== PROVIDED DATA ==

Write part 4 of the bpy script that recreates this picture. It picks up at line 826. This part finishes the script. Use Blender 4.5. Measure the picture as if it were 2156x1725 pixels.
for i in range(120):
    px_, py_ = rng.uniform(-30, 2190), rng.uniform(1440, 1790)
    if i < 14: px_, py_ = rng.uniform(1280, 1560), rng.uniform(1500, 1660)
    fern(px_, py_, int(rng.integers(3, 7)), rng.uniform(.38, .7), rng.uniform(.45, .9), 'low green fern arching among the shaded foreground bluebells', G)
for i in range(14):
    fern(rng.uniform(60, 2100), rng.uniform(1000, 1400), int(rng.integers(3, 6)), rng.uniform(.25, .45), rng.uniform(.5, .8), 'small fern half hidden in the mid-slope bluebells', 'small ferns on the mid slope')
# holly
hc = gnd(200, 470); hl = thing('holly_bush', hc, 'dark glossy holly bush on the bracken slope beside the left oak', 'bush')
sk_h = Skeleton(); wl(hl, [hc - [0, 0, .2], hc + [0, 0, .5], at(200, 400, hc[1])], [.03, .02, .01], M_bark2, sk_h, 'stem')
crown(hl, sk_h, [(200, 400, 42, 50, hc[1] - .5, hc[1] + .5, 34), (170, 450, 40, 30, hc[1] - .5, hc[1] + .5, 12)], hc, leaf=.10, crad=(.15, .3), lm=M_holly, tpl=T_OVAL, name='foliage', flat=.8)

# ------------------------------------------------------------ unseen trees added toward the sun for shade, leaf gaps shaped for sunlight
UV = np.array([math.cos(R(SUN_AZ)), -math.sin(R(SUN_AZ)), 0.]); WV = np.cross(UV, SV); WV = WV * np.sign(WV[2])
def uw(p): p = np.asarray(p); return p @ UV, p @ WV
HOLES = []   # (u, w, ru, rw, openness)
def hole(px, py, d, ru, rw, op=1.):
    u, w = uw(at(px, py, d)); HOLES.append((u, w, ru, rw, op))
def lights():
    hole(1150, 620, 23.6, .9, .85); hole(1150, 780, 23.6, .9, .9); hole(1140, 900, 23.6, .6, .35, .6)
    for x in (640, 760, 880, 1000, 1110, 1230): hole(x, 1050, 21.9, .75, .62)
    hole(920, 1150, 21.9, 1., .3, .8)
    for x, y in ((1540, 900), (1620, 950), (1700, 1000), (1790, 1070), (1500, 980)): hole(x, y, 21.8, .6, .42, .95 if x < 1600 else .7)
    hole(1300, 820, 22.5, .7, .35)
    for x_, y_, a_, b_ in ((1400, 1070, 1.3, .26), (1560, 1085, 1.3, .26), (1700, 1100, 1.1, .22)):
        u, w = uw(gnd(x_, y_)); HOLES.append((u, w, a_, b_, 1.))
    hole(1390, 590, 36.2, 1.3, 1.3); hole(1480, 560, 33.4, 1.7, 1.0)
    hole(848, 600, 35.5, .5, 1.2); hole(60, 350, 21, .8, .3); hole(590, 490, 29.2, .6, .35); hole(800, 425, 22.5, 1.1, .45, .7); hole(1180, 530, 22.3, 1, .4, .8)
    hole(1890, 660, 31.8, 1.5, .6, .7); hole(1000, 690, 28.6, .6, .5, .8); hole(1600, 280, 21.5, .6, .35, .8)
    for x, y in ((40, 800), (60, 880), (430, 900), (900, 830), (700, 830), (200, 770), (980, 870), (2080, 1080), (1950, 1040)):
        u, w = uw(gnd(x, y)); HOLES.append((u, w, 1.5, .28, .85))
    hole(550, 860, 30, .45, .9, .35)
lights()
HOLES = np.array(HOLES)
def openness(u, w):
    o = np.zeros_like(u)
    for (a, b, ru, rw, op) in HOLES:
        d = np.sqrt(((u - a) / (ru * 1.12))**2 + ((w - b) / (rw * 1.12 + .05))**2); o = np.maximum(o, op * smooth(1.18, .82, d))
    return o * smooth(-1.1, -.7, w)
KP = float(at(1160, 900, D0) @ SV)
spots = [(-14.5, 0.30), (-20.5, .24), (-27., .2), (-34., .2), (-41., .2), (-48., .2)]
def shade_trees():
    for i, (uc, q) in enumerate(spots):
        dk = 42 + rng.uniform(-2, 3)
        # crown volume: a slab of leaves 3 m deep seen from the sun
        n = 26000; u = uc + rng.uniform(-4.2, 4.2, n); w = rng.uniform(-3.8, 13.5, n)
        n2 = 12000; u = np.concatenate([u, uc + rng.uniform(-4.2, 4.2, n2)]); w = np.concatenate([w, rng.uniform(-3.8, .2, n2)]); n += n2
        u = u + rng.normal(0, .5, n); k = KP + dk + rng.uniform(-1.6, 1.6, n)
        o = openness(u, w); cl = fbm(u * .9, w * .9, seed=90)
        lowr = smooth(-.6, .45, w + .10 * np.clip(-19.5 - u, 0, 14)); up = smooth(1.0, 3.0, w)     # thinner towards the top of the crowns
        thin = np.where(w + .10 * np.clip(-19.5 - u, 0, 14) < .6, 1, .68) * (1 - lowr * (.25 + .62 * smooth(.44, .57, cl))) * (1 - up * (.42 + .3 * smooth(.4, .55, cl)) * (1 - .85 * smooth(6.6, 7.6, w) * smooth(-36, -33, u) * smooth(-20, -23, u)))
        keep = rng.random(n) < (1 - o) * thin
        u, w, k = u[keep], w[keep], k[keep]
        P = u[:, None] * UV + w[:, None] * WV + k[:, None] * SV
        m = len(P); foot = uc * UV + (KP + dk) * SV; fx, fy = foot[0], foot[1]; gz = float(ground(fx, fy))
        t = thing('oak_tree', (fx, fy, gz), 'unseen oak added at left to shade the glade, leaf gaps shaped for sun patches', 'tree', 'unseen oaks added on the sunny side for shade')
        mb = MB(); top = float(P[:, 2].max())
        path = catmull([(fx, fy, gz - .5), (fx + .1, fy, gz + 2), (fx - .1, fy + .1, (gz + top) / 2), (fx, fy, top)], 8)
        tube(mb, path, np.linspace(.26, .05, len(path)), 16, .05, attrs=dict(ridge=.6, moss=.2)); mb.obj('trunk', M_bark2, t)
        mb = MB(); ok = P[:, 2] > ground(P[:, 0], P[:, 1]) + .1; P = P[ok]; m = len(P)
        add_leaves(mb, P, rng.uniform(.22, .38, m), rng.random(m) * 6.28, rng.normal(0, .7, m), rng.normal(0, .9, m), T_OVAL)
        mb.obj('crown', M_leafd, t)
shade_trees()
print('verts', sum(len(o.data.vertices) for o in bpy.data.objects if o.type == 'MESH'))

== AIM ==
Type out the whole listing above again, exactly as it stands.

== CORRECT ANSWER ==
Write part 4 of the bpy script that recreates this picture. It picks up at line 826. This part finishes the script. Use Blender 4.5. Measure the picture as if it were 2156x1725 pixels.
for i in range(120):
    px_, py_ = rng.uniform(-30, 2190), rng.uniform(1440, 1790)
    if i < 14: px_, py_ = rng.uniform(1280, 1560), rng.uniform(1500, 1660)
    fern(px_, py_, int(rng.integers(3, 7)), rng.uniform(.38, .7), rng.uniform(.45, .9), 'low green fern arching among the shaded foreground bluebells', G)
for i in range(14):
    fern(rng.uniform(60, 2100), rng.uniform(1000, 1400), int(rng.integers(3, 6)), rng.uniform(.25, .45), rng.uniform(.5, .8), 'small fern half hidden in the mid-slope bluebells', 'small ferns on the mid slope')
# holly
hc = gnd(200, 470); hl = thing('holly_bush', hc, 'dark glossy holly bush on the bracken slope beside the left oak', 'bush')
sk_h = Skeleton(); wl(hl, [hc - [0, 0, .2], hc + [0, 0, .5], at(200, 400, hc[1])], [.03, .02, .01], M_bark2, sk_h, 'stem')
crown(hl, sk_h, [(200, 400, 42, 50, hc[1] - .5, hc[1] + .5, 34), (170, 450, 40, 30, hc[1] - .5, hc[1] + .5, 12)], hc, leaf=.10, crad=(.15, .3), lm=M_holly, tpl=T_OVAL, name='foliage', flat=.8)

# ------------------------------------------------------------ unseen trees added toward the sun for shade, leaf gaps shaped for sunlight
UV = np.array([math.cos(R(SUN_AZ)), -math.sin(R(SUN_AZ)), 0.]); WV = np.cross(UV, SV); WV = WV * np.sign(WV[2])
def uw(p): p = np.asarray(p); return p @ UV, p @ WV
HOLES = []   # (u, w, ru, rw, openness)
def hole(px, py, d, ru, rw, op=1.):
    u, w = uw(at(px, py, d)); HOLES.append((u, w, ru, rw, op))
def lights():
    hole(1150, 620, 23.6, .9, .85); hole(1150, 780, 23.6, .9, .9); hole(1140, 900, 23.6, .6, .35, .6)
    for x in (640, 760, 880, 1000, 1110, 1230): hole(x, 1050, 21.9, .75, .62)
    hole(920, 1150, 21.9, 1., .3, .8)
    for x, y in ((1540, 900), (1620, 950), (1700, 1000), (1790, 1070), (1500, 980)): hole(x, y, 21.8, .6, .42, .95 if x < 1600 else .7)
    hole(1300, 820, 22.5, .7, .35)
    for x_, y_, a_, b_ in ((1400, 1070, 1.3, .26), (1560, 1085, 1.3, .26), (1700, 1100, 1.1, .22)):
        u, w = uw(gnd(x_, y_)); HOLES.append((u, w, a_, b_, 1.))
    hole(1390, 590, 36.2, 1.3, 1.3); hole(1480, 560, 33.4, 1.7, 1.0)
    hole(848, 600, 35.5, .5, 1.2); hole(60, 350, 21, .8, .3); hole(590, 490, 29.2, .6, .35); hole(800, 425, 22.5, 1.1, .45, .7); hole(1180, 530, 22.3, 1, .4, .8)
    hole(1890, 660, 31.8, 1.5, .6, .7); hole(1000, 690, 28.6, .6, .5, .8); hole(1600, 280, 21.5, .6, .35, .8)
    for x, y in ((40, 800), (60, 880), (430, 900), (900, 830), (700, 830), (200, 770), (980, 870), (2080, 1080), (1950, 1040)):
        u, w = uw(gnd(x, y)); HOLES.append((u, w, 1.5, .28, .85))
    hole(550, 860, 30, .45, .9, .35)
lights()
HOLES = np.array(HOLES)
def openness(u, w):
    o = np.zeros_like(u)
    for (a, b, ru, rw, op) in HOLES:
        d = np.sqrt(((u - a) / (ru * 1.12))**2 + ((w - b) / (rw * 1.12 + .05))**2); o = np.maximum(o, op * smooth(1.18, .82, d))
    return o * smooth(-1.1, -.7, w)
KP = float(at(1160, 900, D0) @ SV)
spots = [(-14.5, 0.30), (-20.5, .24), (-27., .2), (-34., .2), (-41., .2), (-48., .2)]
def shade_trees():
    for i, (uc, q) in enumerate(spots):
        dk = 42 + rng.uniform(-2, 3)
        # crown volume: a slab of leaves 3 m deep seen from the sun
        n = 26000; u = uc + rng.uniform(-4.2, 4.2, n); w = rng.uniform(-3.8, 13.5, n)
        n2 = 12000; u = np.concatenate([u, uc + rng.uniform(-4.2, 4.2, n2)]); w = np.concatenate([w, rng.uniform(-3.8, .2, n2)]); n += n2
        u = u + rng.normal(0, .5, n); k = KP + dk + rng.uniform(-1.6, 1.6, n)
        o = openness(u, w); cl = fbm(u * .9, w * .9, seed=90)
        lowr = smooth(-.6, .45, w + .10 * np.clip(-19.5 - u, 0, 14)); up = smooth(1.0, 3.0, w)     # thinner towards the top of the crowns
        thin = np.where(w + .10 * np.clip(-19.5 - u, 0, 14) < .6, 1, .68) * (1 - lowr * (.25 + .62 * smooth(.44, .57, cl))) * (1 - up * (.42 + .3 * smooth(.4, .55, cl)) * (1 - .85 * smooth(6.6, 7.6, w) * smooth(-36, -33, u) * smooth(-20, -23, u)))
        keep = rng.random(n) < (1 - o) * thin
        u, w, k = u[keep], w[keep], k[keep]
        P = u[:, None] * UV + w[:, None] * WV + k[:, None] * SV
        m = len(P); foot = uc * UV + (KP + dk) * SV; fx, fy = foot[0], foot[1]; gz = float(ground(fx, fy))
        t = thing('oak_tree', (fx, fy, gz), 'unseen oak added at left to shade the glade, leaf gaps shaped for sun patches', 'tree', 'unseen oaks added on the sunny side for shade')
        mb = MB(); top = float(P[:, 2].max())
        path = catmull([(fx, fy, gz - .5), (fx + .1, fy, gz + 2), (fx - .1, fy + .1, (gz + top) / 2), (fx, fy, top)], 8)
        tube(mb, path, np.linspace(.26, .05, len(path)), 16, .05, attrs=dict(ridge=.6, moss=.2)); mb.obj('trunk', M_bark2, t)
        mb = MB(); ok = P[:, 2] > ground(P[:, 0], P[:, 1]) + .1; P = P[ok]; m = len(P)
        add_leaves(mb, P, rng.uniform(.22, .38, m), rng.random(m) * 6.28, rng.normal(0, .7, m), rng.normal(0, .9, m), T_OVAL)
        mb.obj('crown', M_leafd, t)
shade_trees()
print('verts', sum(len(o.data.vertices) for o in bpy.data.objects if o.type == 'MESH'))